Afghanistan's last Jew will remain in Kabul, undeterred by Taliban threat
- Afghanistan's last Jewish resident will remain in Kabul and live under another Taliban rule.
- Zebulon Simantov previously indicated he wanted to leave Afghanistan, per The New York Post.
- A rescue mission was underway last week before ultimately being called off.
Afghanistan's last Jewish resident will stay in Kabul and live under another Taliban rule, multiple people involved in an effort to rescue him told The New York Post.
Zebulon Simantov lives in the country's last synagogue, the report said, and the 62-year-old indicated a desire to leave Afghanistan as late as last week.
An attempt last week to rescue Simantov, led by American-Israeli businessman Moti Kahana, was taking shape before taking a sudden turn, according to the Post. Simantov was reportedly packing as recent as August 17, but then demanded $50,000 as a condition of his departure.
"After initially indicating that he wants to come out, he decided that he wants to stay," Mendy Chitrik, chair of the Alliance of Rabbis in Islamic States, told the Post. "And if someone wants to stay, that's up to him."
Chitrik told the Post that Simantov didn't further clarify his decision, but said he is comfortable living in Kabul.

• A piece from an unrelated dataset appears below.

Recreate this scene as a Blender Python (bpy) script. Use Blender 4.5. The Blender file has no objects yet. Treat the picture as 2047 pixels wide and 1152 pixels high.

Simantov lived through the Taliban's 1996-2001 rule, during which his wife and daughters fled to Israel, and told Voice of America in June that he wanted to leave.
"God willing, I cannot say seven to eight months, but I will definitely leave by the time the Taliban come," he told VOA.
Simantov became the country's last Jew after the death of Yitzhak Levy, with whom Simantov took care of the synagogue.
According to the Post's report, the two men hated each other so much that they were both released from a mutual stint in jail because their arguing was "so annoying" to their Islamic jailers.
The US has so far evacuated and facilitated the evacuation of approximately 37,000 people from Kabul since August 14. American and Afghan evacuees have been sent to countries all over the Middle East, Central Asia, and Europe.
The Pentagon on Sunday ordered 18 commercial planes from six airlines to facilitate with the global evacuation effort.